> [WHAT YOU SHOULD DO] Your copy of the material must match it exactly, except that pictures are dropped.

> [RECORDED DATA]
-------
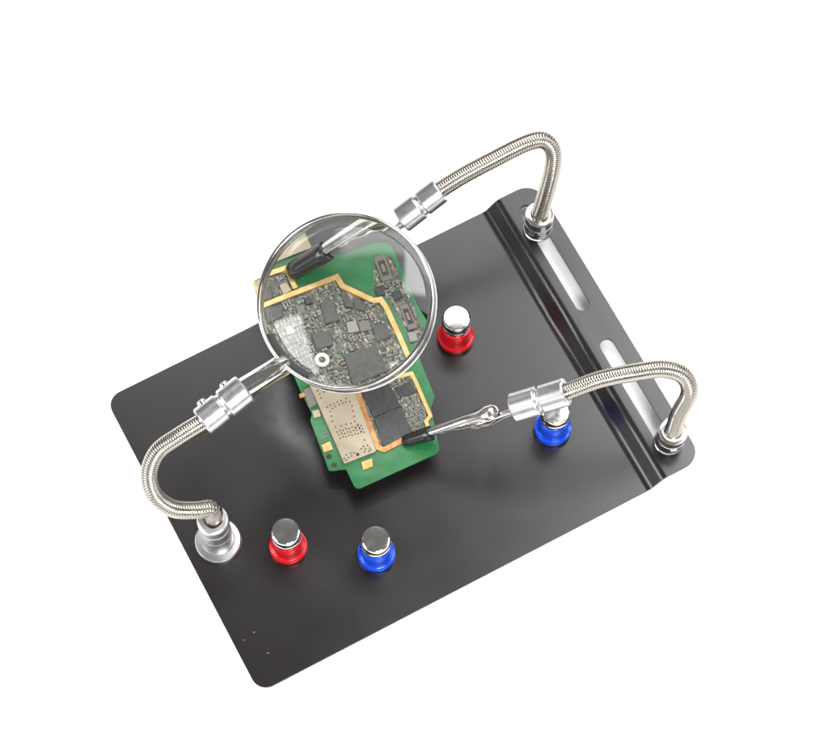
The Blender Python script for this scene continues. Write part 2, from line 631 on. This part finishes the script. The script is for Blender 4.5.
# ---- magnifier arm
p = at(218.5, 541.5, 0)
mag = thing('magnifier_arm', 'round magnifying lens on a steel gooseneck with a round magnetic foot', 'magnifier', p)
bm = bmesh.new()
revolve(bm, [(0, 0.05), (9.4, 0.05), (9.9, 0.4), (10.0, 1.0), (9.9, 2.0), (9.3, 2.6), (8.4, 2.75), (7.0, 2.8), (6.8, 3.1), (6.6, 15.6), (6.45, 15.8), (6.45, 16.2), (6.55, 16.4), (6.4, 23.8),
             (6.2, 24.1), (6.2, 24.8), (6.5, 25.1), (6.6, 25.6), (6.6, 31.6), (6.3, 32.3), (5.6, 32.6), (4.1, 32.6), (3.9, 31), (0, 31)],
        Matrix.Translation(p), 64)
build('magnetic_foot', bm, M['alu'], mag, origin=p, sharp=14)
ca, cb = at(201.5, 422.5, 73), at(245.5, 388, 76)
bm = bmesh.new()
pts = [p + Vector((0, 0, 29)), at(214, 513, 36), at(210, 508.5, 40), at(196, 510, 43), at(173, 508.5, 46), at(155, 495, 52), at(149.5, 474, 58), at(158, 452, 65), at(178, 437, 70), ca, ca + (cb - ca).normalized() * 1.5]
gooseneck(bm, pts, 3.75)
build('gooseneck', bm, M['hose'], mag, origin=p, sharp=75)
screw_dir = -RIGHT * 0.75 + UPV * 0.66
connector(mag, ca, cb, 6.15, [(0.22, screw_dir), (0.73, screw_dir)])

C = at(LC[0], LC[1], 75)
view = (CAM - C).normalized()
rgt = UPV.cross(view).normalized()
upc = view.cross(rgt).normalized()
tilt = radians(15)
NL = (view * cos(tilt) + (rgt * -0.78 + upc * 0.62) * sin(tilt)).normalized()
ML = frame_mat(C, NL, rgt)
RR = 36.2
bm = bmesh.new()
revolve(bm, [(RR, -4.3), (RR + .45, -4.8), (RR + .3, -5.3), (RR - .3, -5.5), (RR - 1.1, -5.4), (RR - 1.4, -4.6), (RR - 1.4, 3.6), (RR - 1.35, 4.3), (RR - 0.9, 5.1), (RR - .3, 5.3), (RR + .25, 5.1), (RR + .5, 4.5),
             (RR + .3, 3.5), (RR + .02, 2.8), (RR - .05, 0), (RR + .0, -3.4)], ML, 160, closed=True)
build('lens_rim', bm, M['rim'], mag, origin=C, sharp=50)
# plano-convex lens, dome up
RC, ra = 95.0, RR - 1.4
sag = lambda r: sqrt(RC * RC - r * r) - sqrt(RC * RC - ra * ra)
prof = [(ra * k / 40, sag(ra * k / 40)) for k in range(41)] + [(ra, -1.6), (0, -1.6)]
bm = bmesh.new()
revolve(bm, prof, ML, 160)
lens = build('lens', bm, M['glass'], mag, origin=C, sharp=30)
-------
> [EXERCISE RESPONSE]
The Blender Python script for this scene continues. Write part 2, from line 631 on. This part finishes the script. The script is for Blender 4.5.
# ---- magnifier arm
p = at(218.5, 541.5, 0)
mag = thing('magnifier_arm', 'round magnifying lens on a steel gooseneck with a round magnetic foot', 'magnifier', p)
bm = bmesh.new()
revolve(bm, [(0, 0.05), (9.4, 0.05), (9.9, 0.4), (10.0, 1.0), (9.9, 2.0), (9.3, 2.6), (8.4, 2.75), (7.0, 2.8), (6.8, 3.1), (6.6, 15.6), (6.45, 15.8), (6.45, 16.2), (6.55, 16.4), (6.4, 23.8),
             (6.2, 24.1), (6.2, 24.8), (6.5, 25.1), (6.6, 25.6), (6.6, 31.6), (6.3, 32.3), (5.6, 32.6), (4.1, 32.6), (3.9, 31), (0, 31)],
        Matrix.Translation(p), 64)
build('magnetic_foot', bm, M['alu'], mag, origin=p, sharp=14)
ca, cb = at(201.5, 422.5, 73), at(245.5, 388, 76)
bm = bmesh.new()
pts = [p + Vector((0, 0, 29)), at(214, 513, 36), at(210, 508.5, 40), at(196, 510, 43), at(173, 508.5, 46), at(155, 495, 52), at(149.5, 474, 58), at(158, 452, 65), at(178, 437, 70), ca, ca + (cb - ca).normalized() * 1.5]
gooseneck(bm, pts, 3.75)
build('gooseneck', bm, M['hose'], mag, origin=p, sharp=75)
screw_dir = -RIGHT * 0.75 + UPV * 0.66
connector(mag, ca, cb, 6.15, [(0.22, screw_dir), (0.73, screw_dir)])

C = at(LC[0], LC[1], 75)
view = (CAM - C).normalized()
rgt = UPV.cross(view).normalized()
upc = view.cross(rgt).normalized()
tilt = radians(15)
NL = (view * cos(tilt) + (rgt * -0.78 + upc * 0.62) * sin(tilt)).normalized()
ML = frame_mat(C, NL, rgt)
RR = 36.2
bm = bmesh.new()
revolve(bm, [(RR, -4.3), (RR + .45, -4.8), (RR + .3, -5.3), (RR - .3, -5.5), (RR - 1.1, -5.4), (RR - 1.4, -4.6), (RR - 1.4, 3.6), (RR - 1.35, 4.3), (RR - 0.9, 5.1), (RR - .3, 5.3), (RR + .25, 5.1), (RR + .5, 4.5),
             (RR + .3, 3.5), (RR + .02, 2.8), (RR - .05, 0), (RR + .0, -3.4)], ML, 160, closed=True)
build('lens_rim', bm, M['rim'], mag, origin=C, sharp=50)
# plano-convex lens, dome up
RC, ra = 95.0, RR - 1.4
sag = lambda r: sqrt(RC * RC - r * r) - sqrt(RC * RC - ra * ra)
prof = [(ra * k / 40, sag(ra * k / 40)) for k in range(41)] + [(ra, -1.6), (0, -1.6)]
bm = bmesh.new()
revolve(bm, prof, ML, 160)
lens = build('lens', bm, M['glass'], mag, origin=C, sharp=30)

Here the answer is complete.